▸ Dataset section
====

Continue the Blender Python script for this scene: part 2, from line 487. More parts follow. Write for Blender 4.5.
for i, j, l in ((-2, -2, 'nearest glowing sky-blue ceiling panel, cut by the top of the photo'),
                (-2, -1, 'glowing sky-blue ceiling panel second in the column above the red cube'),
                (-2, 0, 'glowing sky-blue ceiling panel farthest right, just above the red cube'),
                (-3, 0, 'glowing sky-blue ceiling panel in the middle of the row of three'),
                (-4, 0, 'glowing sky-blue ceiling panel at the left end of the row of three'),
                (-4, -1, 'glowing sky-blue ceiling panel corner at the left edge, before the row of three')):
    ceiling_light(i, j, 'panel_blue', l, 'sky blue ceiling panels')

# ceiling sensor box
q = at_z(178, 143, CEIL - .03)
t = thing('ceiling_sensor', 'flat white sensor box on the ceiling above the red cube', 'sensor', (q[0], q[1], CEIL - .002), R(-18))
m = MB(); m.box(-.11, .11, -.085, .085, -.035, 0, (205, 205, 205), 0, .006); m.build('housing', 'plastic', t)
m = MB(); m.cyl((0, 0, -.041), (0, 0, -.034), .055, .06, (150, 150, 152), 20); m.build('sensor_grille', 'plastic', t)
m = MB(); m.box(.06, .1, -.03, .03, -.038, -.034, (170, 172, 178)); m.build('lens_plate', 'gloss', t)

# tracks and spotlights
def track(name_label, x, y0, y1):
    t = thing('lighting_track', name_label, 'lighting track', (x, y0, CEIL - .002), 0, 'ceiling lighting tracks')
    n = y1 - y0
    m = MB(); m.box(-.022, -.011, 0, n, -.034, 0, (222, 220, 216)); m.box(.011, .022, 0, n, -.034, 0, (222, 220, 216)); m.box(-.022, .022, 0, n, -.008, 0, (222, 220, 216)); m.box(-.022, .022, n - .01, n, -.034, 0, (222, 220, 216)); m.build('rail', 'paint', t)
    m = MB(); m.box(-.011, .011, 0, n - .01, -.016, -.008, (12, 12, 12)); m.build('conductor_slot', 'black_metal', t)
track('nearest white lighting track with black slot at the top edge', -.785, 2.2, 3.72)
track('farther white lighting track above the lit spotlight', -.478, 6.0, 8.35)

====

▸ Exercise task
Restate the data above word for word, please.

▸ Solution
Continue the Blender Python script for this scene: part 2, from line 487. More parts follow. Write for Blender 4.5.
for i, j, l in ((-2, -2, 'nearest glowing sky-blue ceiling panel, cut by the top of the photo'),
                (-2, -1, 'glowing sky-blue ceiling panel second in the column above the red cube'),
                (-2, 0, 'glowing sky-blue ceiling panel farthest right, just above the red cube'),
                (-3, 0, 'glowing sky-blue ceiling panel in the middle of the row of three'),
                (-4, 0, 'glowing sky-blue ceiling panel at the left end of the row of three'),
                (-4, -1, 'glowing sky-blue ceiling panel corner at the left edge, before the row of three')):
    ceiling_light(i, j, 'panel_blue', l, 'sky blue ceiling panels')

# ceiling sensor box
q = at_z(178, 143, CEIL - .03)
t = thing('ceiling_sensor', 'flat white sensor box on the ceiling above the red cube', 'sensor', (q[0], q[1], CEIL - .002), R(-18))
m = MB(); m.box(-.11, .11, -.085, .085, -.035, 0, (205, 205, 205), 0, .006); m.build('housing', 'plastic', t)
m = MB(); m.cyl((0, 0, -.041), (0, 0, -.034), .055, .06, (150, 150, 152), 20); m.build('sensor_grille', 'plastic', t)
m = MB(); m.box(.06, .1, -.03, .03, -.038, -.034, (170, 172, 178)); m.build('lens_plate', 'gloss', t)

# tracks and spotlights
def track(name_label, x, y0, y1):
    t = thing('lighting_track', name_label, 'lighting track', (x, y0, CEIL - .002), 0, 'ceiling lighting tracks')
    n = y1 - y0
    m = MB(); m.box(-.022, -.011, 0, n, -.034, 0, (222, 220, 216)); m.box(.011, .022, 0, n, -.034, 0, (222, 220, 216)); m.box(-.022, .022, 0, n, -.008, 0, (222, 220, 216)); m.box(-.022, .022, n - .01, n, -.034, 0, (222, 220, 216)); m.build('rail', 'paint', t)
    m = MB(); m.box(-.011, .011, 0, n - .01, -.016, -.008, (12, 12, 12)); m.build('conductor_slot', 'black_metal', t)
track('nearest white lighting track with black slot at the top edge', -.785, 2.2, 3.72)
track('farther white lighting track above the lit spotlight', -.478, 6.0, 8.35)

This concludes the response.